■ **WRITTEN INSTRUCTION**: Exactly repeat the material, dropping only the pictures.

■ **INFORMATION PROVIDED**:

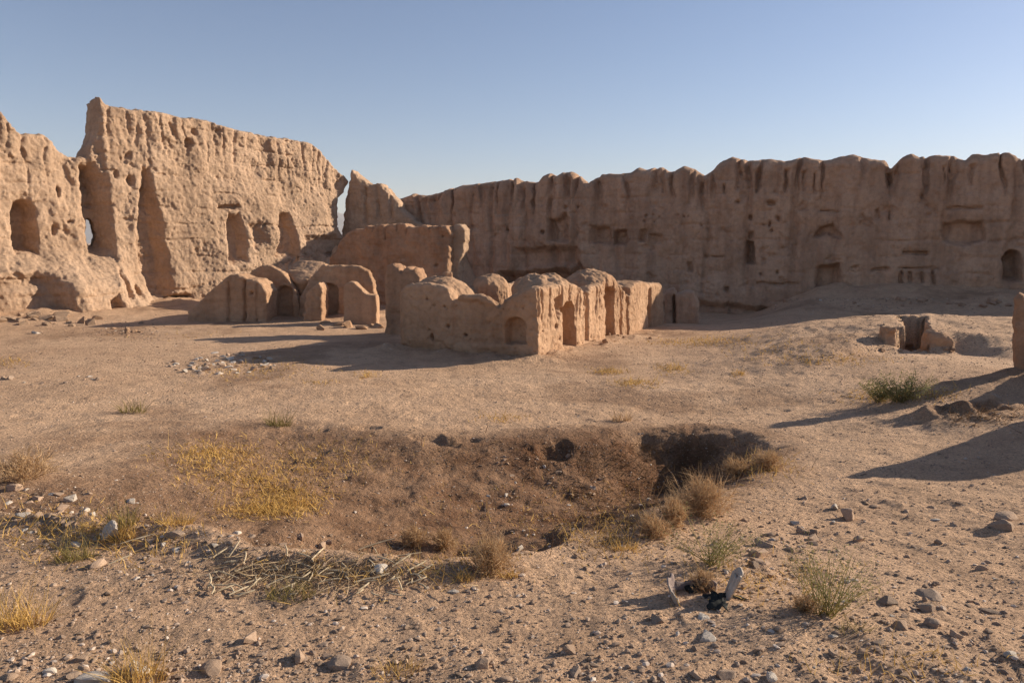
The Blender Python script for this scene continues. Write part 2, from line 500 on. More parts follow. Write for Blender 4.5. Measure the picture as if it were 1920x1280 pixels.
# soil tint: dark broken earth plus painted shade in the hollow, reddish spoil, pale trodden ground
dpit = np.full(GX.shape, 9.0); nearm = RR < 18
dpit[nearm] = poly_sd(GX[nearm], GY[nearm], PIT)
nn = fbm2(GX, GY, 1.1, 5, 71, .6)
near_rim = 1 - ss(5.4, 7.4, GY)
dark = ss(.12 + .55 * (1 - near_rim), -.75 + .6 * near_rim, dpit + (.55 - .42 * near_rim) * nn) * (.72 + .28 * ss(-3.2, 2.0, GX + 1.2 * nn)) * (.85 + .15 * ss(4.5, 8.0, GY))
patch = ss(.12, .55, fbm2(GX, GY, 4.0, 5, 81, .6)) * .6 * ss(6, 10, GY)
spoil = np.exp(-((GX - 6.6) / .9) ** 2 - ((GY - 10.9) / .5) ** 2) * ss(-.3, .3, nn + .3)
kk = np.clip(dark * (.66 + .16 * fbm2(GX, GY, .5, 3, 91)) + patch * .5 * (1 - dark) + spoil * .45, 0, .8)
pale = np.exp(-((GY - 15 - .25 * GX) / 2.2) ** 2) * ss(-.5, .4, fbm2(GX, GY, 3.0, 4, 93)) * .10 + .07 * np.clip(fbm2(GX, GY, .9, 4, 97, .6), -1, 1)
kk = kk - pale
soil = np.stack([1 - kk * .97, 1 - kk * 1.07, 1 - kk * 1.13, np.ones_like(kk)], -1).reshape(-1, 4)
soil = np.concatenate([soil, [[1, 1, 1, 1]]]).astype(f32)
ca = ground.data.color_attributes.new('soil', 'FLOAT_COLOR', 'POINT')
ca.data.foreach_set('color', soil.ravel())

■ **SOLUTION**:
The Blender Python script for this scene continues. Write part 2, from line 500 on. More parts follow. Write for Blender 4.5. Measure the picture as if it were 1920x1280 pixels.
# soil tint: dark broken earth plus painted shade in the hollow, reddish spoil, pale trodden ground
dpit = np.full(GX.shape, 9.0); nearm = RR < 18
dpit[nearm] = poly_sd(GX[nearm], GY[nearm], PIT)
nn = fbm2(GX, GY, 1.1, 5, 71, .6)
near_rim = 1 - ss(5.4, 7.4, GY)
dark = ss(.12 + .55 * (1 - near_rim), -.75 + .6 * near_rim, dpit + (.55 - .42 * near_rim) * nn) * (.72 + .28 * ss(-3.2, 2.0, GX + 1.2 * nn)) * (.85 + .15 * ss(4.5, 8.0, GY))
patch = ss(.12, .55, fbm2(GX, GY, 4.0, 5, 81, .6)) * .6 * ss(6, 10, GY)
spoil = np.exp(-((GX - 6.6) / .9) ** 2 - ((GY - 10.9) / .5) ** 2) * ss(-.3, .3, nn + .3)
kk = np.clip(dark * (.66 + .16 * fbm2(GX, GY, .5, 3, 91)) + patch * .5 * (1 - dark) + spoil * .45, 0, .8)
pale = np.exp(-((GY - 15 - .25 * GX) / 2.2) ** 2) * ss(-.5, .4, fbm2(GX, GY, 3.0, 4, 93)) * .10 + .07 * np.clip(fbm2(GX, GY, .9, 4, 97, .6), -1, 1)
kk = kk - pale
soil = np.stack([1 - kk * .97, 1 - kk * 1.07, 1 - kk * 1.13, np.ones_like(kk)], -1).reshape(-1, 4)
soil = np.concatenate([soil, [[1, 1, 1, 1]]]).astype(f32)
ca = ground.data.color_attributes.new('soil', 'FLOAT_COLOR', 'POINT')
ca.data.foreach_set('color', soil.ravel())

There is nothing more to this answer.